Friday, August 31, 2012

Dispatch #18


The Republican Party Convention ended last night with the nomination of Mitt Romney and his acceptance speech. Political conventions in the modern era are theater, mostly bad, sad, sometimes interesting, occasionally weird and embarrassing—as Clint Eastwood’s bizarre speech was last night—but usually interesting only for their badness and sadness. Nothing substantive got said last night nor for the entire week. No surprises. For those who know the facts, these partisan performances reek of self-serving cynicism and hypocrisy, or more generously, typical political expedience; for those ignorant of the facts, these rallies afford simplistic moments of value, vision, and high rhetoric.

Mitt Romney did succeed in re-establishing his fundamental humanity, his well-intended, okay-guyness, though I can’t say he managed to transcend the limitations of his class origins. But the real Mitt Romney, even a super-rich one, has never been the problem. The problem is that Mitt Romney has not, perhaps cannot, create a believable political persona that both derives from his real personhood and the ideological demands of the Tea Party, whom he continues to placate. To appeal to that section of the electorate he needs to win, he would have to champion his moderation and pragmatism; he can only hint at it and carefully calculate his gains, which will be modest.

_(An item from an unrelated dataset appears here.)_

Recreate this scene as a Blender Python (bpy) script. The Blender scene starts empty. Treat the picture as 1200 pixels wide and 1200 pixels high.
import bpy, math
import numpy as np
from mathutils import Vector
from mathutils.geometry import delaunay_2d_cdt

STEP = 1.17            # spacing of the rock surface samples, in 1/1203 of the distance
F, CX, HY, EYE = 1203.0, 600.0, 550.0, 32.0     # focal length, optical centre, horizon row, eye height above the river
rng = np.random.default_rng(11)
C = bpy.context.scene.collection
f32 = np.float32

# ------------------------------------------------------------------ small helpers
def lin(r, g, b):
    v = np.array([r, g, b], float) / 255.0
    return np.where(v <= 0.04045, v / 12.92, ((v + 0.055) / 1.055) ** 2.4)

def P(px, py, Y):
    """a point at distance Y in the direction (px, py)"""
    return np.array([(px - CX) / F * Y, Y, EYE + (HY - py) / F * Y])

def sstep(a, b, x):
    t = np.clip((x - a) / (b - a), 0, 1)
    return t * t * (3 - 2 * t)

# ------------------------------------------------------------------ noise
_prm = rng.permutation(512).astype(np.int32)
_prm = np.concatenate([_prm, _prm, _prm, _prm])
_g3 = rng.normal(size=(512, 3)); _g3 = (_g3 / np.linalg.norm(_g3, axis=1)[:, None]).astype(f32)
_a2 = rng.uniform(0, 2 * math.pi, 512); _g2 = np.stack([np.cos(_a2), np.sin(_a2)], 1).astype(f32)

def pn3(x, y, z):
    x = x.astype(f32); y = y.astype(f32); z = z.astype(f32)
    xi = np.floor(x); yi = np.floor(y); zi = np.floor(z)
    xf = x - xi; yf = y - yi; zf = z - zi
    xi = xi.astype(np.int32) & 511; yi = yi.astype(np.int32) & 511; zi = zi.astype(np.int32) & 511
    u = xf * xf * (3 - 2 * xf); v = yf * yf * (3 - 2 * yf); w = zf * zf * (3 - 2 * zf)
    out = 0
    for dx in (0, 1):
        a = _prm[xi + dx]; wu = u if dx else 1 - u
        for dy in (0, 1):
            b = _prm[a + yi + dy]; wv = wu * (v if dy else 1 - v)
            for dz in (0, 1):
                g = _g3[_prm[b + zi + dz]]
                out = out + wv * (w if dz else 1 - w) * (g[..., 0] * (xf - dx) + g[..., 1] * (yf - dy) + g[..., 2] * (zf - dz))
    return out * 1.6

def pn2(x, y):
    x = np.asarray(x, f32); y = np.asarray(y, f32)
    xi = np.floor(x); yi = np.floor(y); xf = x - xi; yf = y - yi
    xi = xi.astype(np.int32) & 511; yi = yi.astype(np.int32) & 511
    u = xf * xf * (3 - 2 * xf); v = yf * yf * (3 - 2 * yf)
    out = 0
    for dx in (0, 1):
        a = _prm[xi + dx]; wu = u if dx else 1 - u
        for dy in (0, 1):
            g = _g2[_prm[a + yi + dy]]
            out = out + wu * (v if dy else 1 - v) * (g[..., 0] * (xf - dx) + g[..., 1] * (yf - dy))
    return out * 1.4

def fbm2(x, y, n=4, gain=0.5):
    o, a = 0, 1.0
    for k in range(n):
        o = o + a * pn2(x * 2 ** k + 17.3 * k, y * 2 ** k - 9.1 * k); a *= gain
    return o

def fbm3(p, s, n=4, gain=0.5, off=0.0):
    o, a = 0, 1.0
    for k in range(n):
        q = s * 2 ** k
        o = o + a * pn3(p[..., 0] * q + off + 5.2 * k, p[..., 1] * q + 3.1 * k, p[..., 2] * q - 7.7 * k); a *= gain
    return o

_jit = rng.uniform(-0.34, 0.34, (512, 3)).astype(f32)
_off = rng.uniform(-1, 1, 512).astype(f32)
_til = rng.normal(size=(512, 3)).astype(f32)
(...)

Given the indifferent performance of the economy, Barack Obama should be doing much worse in the polls than he is, but he manages to retain a slight but discernible lead. By now, most voters have pretty much decided for whom they are going to vote in November. Without an October “surprise” or some clear downward trend in the economy, Romney will lose. The presidential debates do represent an opportunity for candidate Romney, a last chance to shine, but given the extreme demands of his Republican partisans and the conflict they generate with his own personality, by turns stiff and bland, he is not expected to best Obama on the debate stage, whose “cool,” whose media savviness, is documented in the headlines. A strong Mitt showing there would be a different kind of October surprise.